I'm not even sure how I kept this up, especially given how hated I've been and how everyone is constantly pointing out that I'm wrong and annoying.

I'm also so easily swayed and have problems having real opinions on things.

ANYWAY

When I said,

Being creative and nutso is hard work. Sometimes I imagine being the type of person who is happiest working a couple of jobs to make enough money to go to Mexico for an all-inclusive in February.

I'm not even meaning that in a patronizing way, it sounds rather nice.
And you wouldn't have to worry about being extraordinary.


I knew that I was being an asshole. But I should have clarified more.

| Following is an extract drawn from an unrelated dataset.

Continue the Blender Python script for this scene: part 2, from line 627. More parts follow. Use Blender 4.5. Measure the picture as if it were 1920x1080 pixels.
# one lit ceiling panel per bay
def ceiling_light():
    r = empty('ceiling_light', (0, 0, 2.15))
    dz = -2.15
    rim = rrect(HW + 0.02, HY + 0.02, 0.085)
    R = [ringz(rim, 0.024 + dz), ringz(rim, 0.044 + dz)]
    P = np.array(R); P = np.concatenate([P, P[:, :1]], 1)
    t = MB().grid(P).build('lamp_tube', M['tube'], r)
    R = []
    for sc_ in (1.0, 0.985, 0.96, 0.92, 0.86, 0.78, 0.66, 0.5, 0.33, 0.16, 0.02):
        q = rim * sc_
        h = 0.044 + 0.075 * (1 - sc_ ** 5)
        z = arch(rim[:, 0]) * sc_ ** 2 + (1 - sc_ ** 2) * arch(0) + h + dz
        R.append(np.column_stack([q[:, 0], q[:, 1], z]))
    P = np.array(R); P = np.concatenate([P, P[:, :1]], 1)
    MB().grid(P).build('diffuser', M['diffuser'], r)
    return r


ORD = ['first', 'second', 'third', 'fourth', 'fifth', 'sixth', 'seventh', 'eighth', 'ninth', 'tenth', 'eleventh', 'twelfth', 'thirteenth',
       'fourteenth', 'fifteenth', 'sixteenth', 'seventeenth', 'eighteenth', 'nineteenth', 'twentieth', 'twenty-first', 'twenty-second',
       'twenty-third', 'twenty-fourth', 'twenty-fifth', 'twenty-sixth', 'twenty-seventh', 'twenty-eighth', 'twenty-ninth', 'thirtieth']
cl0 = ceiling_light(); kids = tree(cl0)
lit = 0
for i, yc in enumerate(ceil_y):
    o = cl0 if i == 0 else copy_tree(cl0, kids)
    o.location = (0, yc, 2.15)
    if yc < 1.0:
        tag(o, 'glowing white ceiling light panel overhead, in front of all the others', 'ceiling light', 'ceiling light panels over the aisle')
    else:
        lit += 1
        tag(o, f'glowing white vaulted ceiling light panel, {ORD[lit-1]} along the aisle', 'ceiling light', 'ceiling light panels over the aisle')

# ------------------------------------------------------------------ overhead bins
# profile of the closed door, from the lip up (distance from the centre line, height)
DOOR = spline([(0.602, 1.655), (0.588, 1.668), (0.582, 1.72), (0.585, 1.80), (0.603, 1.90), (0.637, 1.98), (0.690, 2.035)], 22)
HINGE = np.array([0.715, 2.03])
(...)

One of my stadium co-workers who has a full-time job was talking about why she wanted to work multiple jobs and she said
"When I'm at home I think, I'm not doing anything... I might as well be at work making money"

This is such a foreign idea to me!
To not want to spend time at home because of having nothing to do?

Don't you feel the crushing guilt of not doing every creative project you've been thinking of?

So, I am jealous of people who have no interest in being a creative type. Not jealous enough to wish that I weren't creative, because I'm pleased with creating (when I get around to it) and have big plans to become amazing at several different art forms in the future.
But jealous in that I wish I could just be at home watching TV and not feel guilty for all the things I should be doing. I wish that at the end of each week I wasn't horribly sad at how little I've gotten done.

If I had a job that I went to and then came home and made dinner and went out for a glass of wine with my friends, and was happy, that would be great.
Then my leisure time would actually be leisure time, not feeling-guilty-for-not-creating time.

Though, I will say that accomplishing and getting stuff done and making things gives me a high which is pretty much unbeatable (possibly slightly above a great new crush, even!).

My cousin was concerned that I was attacking people like her who work 9-to-5 jobs.
I did not mean to attack anyone, really.
Plus, my cousin is one of the most creative people that I know (and is better than me at most things). And she has her life way more together and has kids and a super-great partner and a well-paying job.
I HAVE NONE OF THOSE THINGS.
I have debt and never go to work and babes who think I'm dumb and big plans that I have yet to follow through on.

I feel like she probably has it the hardest -- kids, partner, job, plus creativity that needs to be dealt with.
Where would you even have the time?
Plus she is good at her kind of job and is lucky to have found something that is a good job and is interesting.

I'm jealous of her. And not in a patronizing way. For serious.